- **WRITTEN INSTRUCTION**
Find the lines containing the word "pixels" and copy every one of them.

- **COLLECTED DATA**
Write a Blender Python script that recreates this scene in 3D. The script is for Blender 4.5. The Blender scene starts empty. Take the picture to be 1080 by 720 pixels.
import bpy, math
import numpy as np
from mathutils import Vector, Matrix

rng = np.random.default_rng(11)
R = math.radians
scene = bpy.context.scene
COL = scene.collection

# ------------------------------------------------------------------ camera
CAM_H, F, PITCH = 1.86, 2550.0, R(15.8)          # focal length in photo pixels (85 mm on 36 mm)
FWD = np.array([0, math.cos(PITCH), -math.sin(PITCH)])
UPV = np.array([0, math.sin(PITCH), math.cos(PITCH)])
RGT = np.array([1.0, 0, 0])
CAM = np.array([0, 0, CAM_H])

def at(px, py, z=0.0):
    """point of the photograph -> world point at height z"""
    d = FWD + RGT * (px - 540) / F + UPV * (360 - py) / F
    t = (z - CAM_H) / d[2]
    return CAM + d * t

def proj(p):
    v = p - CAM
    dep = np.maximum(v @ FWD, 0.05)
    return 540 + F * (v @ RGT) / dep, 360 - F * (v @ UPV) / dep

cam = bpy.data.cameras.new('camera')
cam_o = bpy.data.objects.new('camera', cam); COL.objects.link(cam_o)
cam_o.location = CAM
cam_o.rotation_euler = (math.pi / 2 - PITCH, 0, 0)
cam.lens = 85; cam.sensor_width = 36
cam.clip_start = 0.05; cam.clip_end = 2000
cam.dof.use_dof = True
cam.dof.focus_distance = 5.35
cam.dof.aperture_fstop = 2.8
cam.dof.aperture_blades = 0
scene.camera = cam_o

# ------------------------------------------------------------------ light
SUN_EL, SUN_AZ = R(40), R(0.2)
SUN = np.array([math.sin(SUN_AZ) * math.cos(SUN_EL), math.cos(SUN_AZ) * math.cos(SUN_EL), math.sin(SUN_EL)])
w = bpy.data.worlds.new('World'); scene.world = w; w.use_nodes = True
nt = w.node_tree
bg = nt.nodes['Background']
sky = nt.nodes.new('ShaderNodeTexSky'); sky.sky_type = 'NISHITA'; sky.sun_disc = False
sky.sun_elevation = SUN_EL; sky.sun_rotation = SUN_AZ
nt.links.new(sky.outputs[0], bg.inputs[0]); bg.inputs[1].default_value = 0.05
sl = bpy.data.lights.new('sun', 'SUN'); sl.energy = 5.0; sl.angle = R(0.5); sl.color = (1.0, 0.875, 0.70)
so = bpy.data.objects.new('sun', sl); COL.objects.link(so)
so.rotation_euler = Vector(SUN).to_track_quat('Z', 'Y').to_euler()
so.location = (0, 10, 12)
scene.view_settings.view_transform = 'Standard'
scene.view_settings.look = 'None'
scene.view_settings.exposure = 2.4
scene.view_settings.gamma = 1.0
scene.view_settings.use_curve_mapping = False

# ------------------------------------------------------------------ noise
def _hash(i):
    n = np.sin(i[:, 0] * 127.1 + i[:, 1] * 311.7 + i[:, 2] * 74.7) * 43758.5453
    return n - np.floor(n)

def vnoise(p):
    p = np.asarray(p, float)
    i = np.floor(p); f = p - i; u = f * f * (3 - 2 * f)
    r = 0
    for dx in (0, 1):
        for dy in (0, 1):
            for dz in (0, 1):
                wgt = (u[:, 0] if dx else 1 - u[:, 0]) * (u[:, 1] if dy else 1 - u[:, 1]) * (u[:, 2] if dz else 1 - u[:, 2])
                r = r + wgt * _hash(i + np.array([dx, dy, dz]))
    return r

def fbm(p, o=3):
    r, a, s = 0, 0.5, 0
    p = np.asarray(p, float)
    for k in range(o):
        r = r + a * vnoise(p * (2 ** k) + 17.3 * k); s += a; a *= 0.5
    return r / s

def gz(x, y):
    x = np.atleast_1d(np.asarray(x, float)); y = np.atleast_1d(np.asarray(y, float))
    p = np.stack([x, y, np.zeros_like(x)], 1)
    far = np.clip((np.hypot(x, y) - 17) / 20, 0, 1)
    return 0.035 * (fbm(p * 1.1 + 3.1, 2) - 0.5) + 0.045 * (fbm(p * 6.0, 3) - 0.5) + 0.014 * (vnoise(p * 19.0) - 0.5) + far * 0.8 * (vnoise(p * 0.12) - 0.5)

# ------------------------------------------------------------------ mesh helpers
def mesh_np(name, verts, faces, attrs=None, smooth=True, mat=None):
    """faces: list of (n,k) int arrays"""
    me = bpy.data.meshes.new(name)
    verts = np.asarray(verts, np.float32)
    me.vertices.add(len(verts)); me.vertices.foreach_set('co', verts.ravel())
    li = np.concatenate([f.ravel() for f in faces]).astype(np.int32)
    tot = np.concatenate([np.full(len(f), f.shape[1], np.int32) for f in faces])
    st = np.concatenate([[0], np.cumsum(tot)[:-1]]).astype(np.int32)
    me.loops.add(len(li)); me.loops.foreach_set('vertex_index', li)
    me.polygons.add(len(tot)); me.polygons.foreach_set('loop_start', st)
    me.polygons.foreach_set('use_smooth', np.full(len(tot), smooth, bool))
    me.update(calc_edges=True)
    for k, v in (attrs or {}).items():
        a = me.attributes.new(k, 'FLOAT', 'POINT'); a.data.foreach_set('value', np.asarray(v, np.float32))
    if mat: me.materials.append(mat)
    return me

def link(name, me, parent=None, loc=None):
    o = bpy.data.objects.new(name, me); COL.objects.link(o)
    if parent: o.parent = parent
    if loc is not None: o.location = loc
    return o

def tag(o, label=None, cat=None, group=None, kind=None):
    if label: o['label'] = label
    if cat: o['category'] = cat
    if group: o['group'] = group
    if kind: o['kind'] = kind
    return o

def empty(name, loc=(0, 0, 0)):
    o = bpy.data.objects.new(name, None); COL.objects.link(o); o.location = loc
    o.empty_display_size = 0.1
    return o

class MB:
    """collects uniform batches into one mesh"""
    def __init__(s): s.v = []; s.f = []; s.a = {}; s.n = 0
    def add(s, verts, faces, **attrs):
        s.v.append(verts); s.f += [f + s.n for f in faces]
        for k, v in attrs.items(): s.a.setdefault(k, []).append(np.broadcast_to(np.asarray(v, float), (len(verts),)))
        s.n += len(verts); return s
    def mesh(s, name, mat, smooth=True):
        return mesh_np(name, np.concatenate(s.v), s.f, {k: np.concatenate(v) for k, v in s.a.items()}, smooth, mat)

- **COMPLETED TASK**
Write a Blender Python script that recreates this scene in 3D. The script is for Blender 4.5. The Blender scene starts empty. Take the picture to be 1080 by 720 pixels.
CAM_H, F, PITCH = 1.86, 2550.0, R(15.8)          # focal length in photo pixels (85 mm on 36 mm)